The most striking thing about my trips is how much I’m slowed down by automobile infrastructure. In most cases, I can reach my destination in less time than it takes to drive (especially during rush hour) utilizing sidewalks, trails and the “Idaho Stop” (civil disobedience, right?). Single-family housing, parking and excessive, land-wasting roads take up most of the space between points A and B. I, and every cyclists I see along the way, however, require very little space. This image does a good job of illustrating that:

 

Every additional cyclist on the road highlights the absurdity of the development patterns we have in place. Designing for this:

 

Creates this:

The above, in case you don’t recognize the reference, is an auto-centric non-place with an incredible infrastructure burden relative to its density. The generation who built this won’t be around to endure the incredible cost of its maintenance, which will either be funded through high federal/state taxes or crushing millages/assessments on the individual citizens who live here. “Freedom” to live where one desires is often brought into the conversation when sprawl and single-family housing is criticized, however, there’s nothing “free” about burdening fellow citizens with the cost of such development, or demanding that every public space be destroyed for the sake of one’s giant metal wheelchair, or a de facto car ownership requirement. By all means, choose live where you want, but let’s reconfigure the market so that true costs are reflected in those choices. Declaring the area pictured above as “freedom” is similar to one demanding that they be free to live in subsidized housing or to receive welfare. 

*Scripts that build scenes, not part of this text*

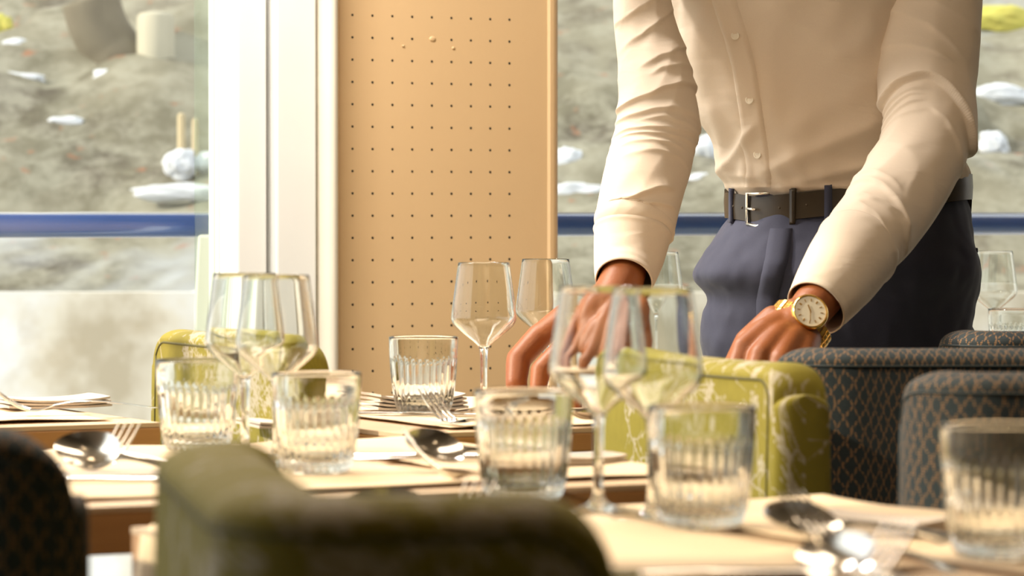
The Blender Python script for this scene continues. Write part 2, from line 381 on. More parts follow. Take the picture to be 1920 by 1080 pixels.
def blob(name, px, py, wpx, hpx, m, label, cat, group=None, seed=0):
    p = bankhit(px, py); k = p.y/F; bm = bmesh.new()
    bmesh.ops.create_icosphere(bm, subdivisions=4, radius=1)
    for v in bm.verts:
        d = 1 + 0.28*noise.fractal(v.co*1.6 + Vector((seed*3.1, 0, 0)), 1, 2, 4)
        v.co = Vector((v.co.x*wpx*0.68*k*d, v.co.y*hpx/2*k*d*0.9, v.co.z*hpx/2*k*d))
    o = obj(name, bm, m); o.location = p; return tag(o, label, cat, group)
for i, (px, py, w, h, lb) in enumerate((
    (340, 310, 46, 60, 'mound of snow on the bank below the two pale stakes'), (330, 362, 130, 34, 'broad snow patch just above the blue rail at the left window'),
    (392, 305, 44, 40, 'snow lump on the bank close to the white window frame'), (215, 150, 74, 44, 'snow streak on the bank below the stone post'),
    (178, 195, 56, 26, 'small snow streak at the lower end of the slanting streak'), (22, 150, 90, 28, 'thin snow patch at the far left of the bank'),
    (30, 95, 50, 44, 'faint snow patch highest at the far left of the bank'), (125, 228, 50, 18, 'tiny snow patch in the middle of the left window'),
    (1060, 310, 60, 70, 'snow mound between the column and the waiter sleeve'), (1075, 365, 90, 46, 'snow patch above the blue rail beside the waiter sleeve'),
    (1325, 290, 46, 70, 'snow patch seen between the waiter arm and shirt front'), (1318, 360, 70, 60, 'snow patch above the rail between waiter arm and belt'),
    (1880, 180, 90, 44, 'long snow patch on the bank right of the waiter shoulder'), (1862, 275, 44, 60, 'snow lump on the bank right of the waiter elbow'))):
    blob('snow_patch', px, py, w, h, m_snow, lb, 'snow patch', 'snow patches on the bank', i)
blob('shrub', 222, 52, 60, 50, m_leafy, 'yellow green leafy shrub beside the stone post on the bank', 'shrub', None, 31)
blob('shrub', 1880, 40, 90, 60, m_leafy, 'yellow green leafy shrub on the bank right of the waiter', 'shrub', None, 32)
blob('shrub', 6, 60, 34, 60, m_leafy, 'yellow green shrub at the left edge of the left window', 'shrub', None, 33)
def stake(px, y0, y1, w, label, m=m_stake, name='wooden_stake', cat='stake'):
    p = bankhit(px, y1); k = p.y/F; bm = bmesh.new(); h = (y1-y0)*k
    rings = [[(w/2*k*math.cos(2*PI*i/10)*f, w/2*k*math.sin(2*PI*i/10)*f, z) for i in range(10)] for z, f in ((-0.1, 1), (h*0.9, 0.95), (h*0.97, 0.8), (h, 0.3))]
    loft(bm, rings); o = obj(name, bm, m, angle=40); o.location = p; tag(o, label, cat)
stake(340, 212, 290, 15, 'pale stake, nearer the middle of the window, of two standing in snow')
stake(366, 222, 305, 12, 'pale stake, nearer the white frame, of two standing in snow')
stake(292, 22, 130, 74, 'thick pale stone post on the bank in the left window', m_stone, 'stone_post', 'post')
p = bankhit(230, 110); bm = bmesh.new(); k = p.y/F
tube(bm, cr([(-60*k+0, 0, 110*k), (-45*k, 0, 60*k), (-20*k, 0, 20*k), (10*k, 0, -12*k), (60*k, 0.1, -30*k)], 6), [0.10]*20 + [0.07]*5, 10)
o = obj('fallen_trunk', bm, m_bark); o.location = p; tag(o, 'dark tree trunk leaning on the bank beside the stone post', 'tree trunk')
# blue rail
rt = 6.0
t = empty('railing', ST(2.5, rt, -0.35), 0, 'glossy blue round handrail running outside both windows', 'railing')
def rel(t, p): return Vector(p) - t.location
bm = bmesh.new(); tube(bm, [rel(t, ST(-1.5 + k*1.0, rt, 0.972)) for k in range(10)], 0.0228, 24); obj('handrail', bm, m_bluerail, t, angle=60)
bm = bmesh.new(); tube(bm, [rel(t, ST(-1.5 + k*0.1, rt, 0.9935 + 0.0015*noise.noise(Vector((k*0.9, 0, 0))))) for k in range(90)], 0.0042, 10); obj('highlight_strip', bm, m_snow, t)  # bright highlight along the rail's top, modelled as a thin white tube
for px in (500, 1560):
    s = s_of(px, rt); bm = bmesh.new(); tube(bm, [rel(t, ST(s, rt, -0.35)), rel(t, ST(s, rt, 0.97))], 0.018, 16); obj('rail_post', bm, m_bluerail, t, angle=60)
# white post added to stand for the mullion's reflection in the left window
p = XT(394, 6.35, -0.35); bm = bmesh.new()
hh = V(394, 440, 6.35).z + 0.35
loft(bm, [[(w*cx, 0.03*cy, z) for cx, cy in ((-1,-1),(1,-1),(1,1),(-1,1))] for z, w in ((0, 0.036), (hh*0.9, 0.027), (hh, 0.02))])
o = bevel(obj('mullion_reflection', bm, m_white, smooth=False), 0.005); o.location = p; tag(o, 'white post standing for the mullion reflection beside the white frame', 'mullion_reflection')

# ------------------------------------------------------------ tables
def table(s0, s1, t0, t1, label, th=0.03, group=None):
    cs, ct = (s0+s1)/2, (t0+t1)/2
    root = empty('dining_table', ST(cs, ct), math.radians(28), label, 'table', group)
    hs, ht = (s1-s0)/2, (t1-t0)/2
    bm = bmesh.new(); bx(bm, -hs, hs, -ht, ht, TZ-0.005, TZ); obj('tabletop', bm, m_wood, root, smooth=False)
    bm = bmesh.new(); bx(bm, -hs, hs, -ht, ht, TZ-th, TZ-0.0052); bevel(obj('tabletop_edge', bm, m_edge, root, smooth=False), 0.002)
    bm = bmesh.new(); tube(bm, [(0, 0, 0.02), (0, 0, TZ-th-0.008)], 0.035, 20); obj('table_column', bm, m_black, root, angle=40)
    bm = bmesh.new(); bx(bm, -0.2, 0.2, -0.2, 0.2, 0, 0.02); obj('table_base', bm, m_black, root, smooth=False)
    bm = bmesh.new(); bx(bm, -0.15, 0.15, -0.15, 0.15, TZ-th-0.008, TZ-th); obj('table_bracket', bm, m_black, root, smooth=False)
    return root
table(0.80, 1.50, 3.69, 4.28, 'oak table at the left window, beside the green chair back', 0.027)
table(0.99, 1.65, 2.64, 3.32, 'middle oak table with two tumblers and two wine glasses behind the front green chair', 0.040)
table(1.655, 2.30, 3.37, 4.0, 'oak table that the waiter is setting in front of the perforated column', 0.027)
table(0.975, 1.60, 1.30, 2.46, 'front oak table with three tumblers at the lower right', 0.040)
table(2.78, 3.75, 4.42, 4.98, 'far oak table behind the waiter carrying the most distant glasses', 0.03)
def mat_paper(s0, s1, t0, t1, label, seed=0, hang=None, rz=0):
    bm = bmesh.new(); nx, ny = 40, 30; cs, ct = (s0+s1)/2, (t0+t1)/2; G = []
    ext = hang or 0
    for j in range(ny+1):
        row = []
        for i in range(nx+1):
            a = -ext + (s1-s0+ext)*i/nx; b = (t1-t0)*j/ny
            e = min(b, (t1-t0)-b, (s1-s0)-a, a if not hang else 9)
            z = 0.0012 + 0.003*max(0, 1-e/0.04)*(0.5+noise.noise(Vector((a*9+seed, b*9, seed))))
            x = s0 + a
            if a < 0:
                q = -a; R = 0.008
                if q < R*PI/2: x = s0 - R*math.sin(q/R); z = 0.0012 - R*(1-math.cos(q/R))
                else: x = s0 - R - 0.15*(q-R*PI/2); z = -(q-R*PI/2) - R
            row.append(bm.verts.new(ST(x, t0+b, TZ+0.0006+z)))
        G.append(row)
    for j in range(ny):
        for i in range(nx): bm.faces.new((G[j][i], G[j][i+1], G[j+1][i+1], G[j+1][i]))
    o = obj('paper_placemat', bm, m_paper); s_ = o.modifiers.new('thick', 'SOLIDIFY'); s_.thickness = 0.0006; s_.offset = 1
    return tag(o, label, 'placemat', 'cream paper placemats')
mat_paper(0.85, 1.46, 3.74, 4.2, 'cream paper placemat on the left window table', 1)
mat_paper(1.02, 1.42, 2.69, 3.27, 'cream paper placemat on the middle table under its two tumblers', 2)
mat_paper(1.45, 1.63, 2.69, 3.27, 'cream paper placemat at the right end of the middle table', 3)
mat_paper(1.73, 2.25, 3.40, 3.95, 'cream paper placemat on the table the waiter is setting', 4)
mat_paper(0.983, 1.33, 1.9, 2.44, 'cream paper placemat hanging over the left edge of the front table', 5, hang=0.13)
mat_paper(1.36, 1.585, 1.5, 2.42, 'cream paper placemat at the right end of the front table', 6)

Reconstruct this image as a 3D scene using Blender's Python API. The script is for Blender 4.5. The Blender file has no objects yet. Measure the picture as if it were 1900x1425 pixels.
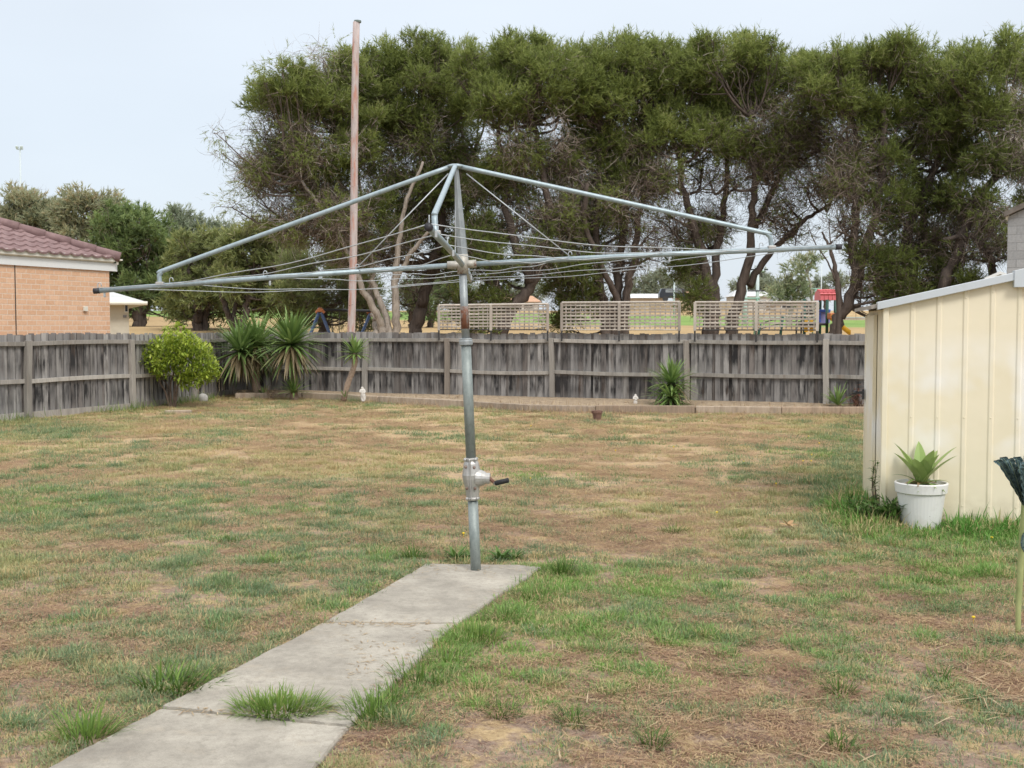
import bpy, bmesh, math, random
import numpy as np
from mathutils import Vector, Matrix

S = bpy.context.scene
C = S.collection
PI = math.pi
R = math.radians
random.seed(7)
RNG = np.random.default_rng(11)

# ------------------------------------------------------------------ camera
CAMH, F, PITCH = 1.62, 2150.0, R(2.862)      # eye height, focal length in pixels of the 1900 px frame, tilt down
cam_d = bpy.data.cameras.new('camera')
cam = bpy.data.objects.new('camera', cam_d)
C.objects.link(cam)
cam.location = (0, 0, CAMH)
cam.rotation_euler = (PI / 2 - PITCH, 0, 0)
cam_d.sensor_width = 36.0
cam_d.lens = 36.0 * F / 1900
cam_d.clip_start, cam_d.clip_end = 0.1, 3000
cam_d.dof.use_dof = True
cam_d.dof.focus_distance = 8.0
cam_d.dof.aperture_fstop = 9.0
S.camera = cam

# ------------------------------------------------------------------ sky and sun
SUN_EL, SUN_AZ = R(46), R(152)               # behind the camera to the right, thinly veiled
w = bpy.data.worlds.new('World')
S.world = w
w.use_nodes = True
nt = w.node_tree
nt.nodes.clear()
out = nt.nodes.new('ShaderNodeOutputWorld')
bg = nt.nodes.new('ShaderNodeBackground')
bg.inputs['Strength'].default_value = 0.1
sky = nt.nodes.new('ShaderNodeTexSky')
sky.sky_type = 'NISHITA'
sky.sun_disc = False
sky.sun_elevation = SUN_EL
sky.sun_rotation = SUN_AZ
sky.air_density, sky.dust_density = 1.0, 2.0
tc = nt.nodes.new('ShaderNodeTexCoord')
sep = nt.nodes.new('ShaderNodeSeparateXYZ')
nt.links.new(tc.outputs['Generated'], sep.inputs[0])
ramp = nt.nodes.new('ShaderNodeValToRGB')    # overcast sheet: paler low down, brighter overhead
e = ramp.color_ramp.elements
e[0].position, e[0].color = 0.0, (0.530, 0.578, 0.630, 1)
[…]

Will glimpsing the occasional cyclist change anyone’s mind about driving or housing? Probably not immediately, but when citizens demonstrate that they can get from place to place without wrapping themselves in a 6,000 pound wheelchair and show their city that they want the ability to do so, change happens. More cyclists means more bike lanes, more awareness from drivers, more density and less parking. The most able bodied among us, especially, who want to see change, have a responsibility to get out there and ride, as it’s often the case that, while a person of stout age and fitness can make their way reasonably well through city streets, these streets aren’t yet safe enough for children, families or the elderly.

Choosing cycling (or walking, or transit, etc.) over driving is one small vote for human-scale cities and towns, for fiscally responsible and sustainable development patterns, for safe streets that value life over vehicles per hour, for mobility over isolation. 

Cities are man’s greatest invention. The sprawling, auto-centric development patterns we’ve come to normalize in this post-war era are chipping away at our cities little by little. When you see someone riding their bike as a means of transportation in America, whether by necessity or choice, consider it the exemplar of all those little SUV window flags in action. Bike for your country.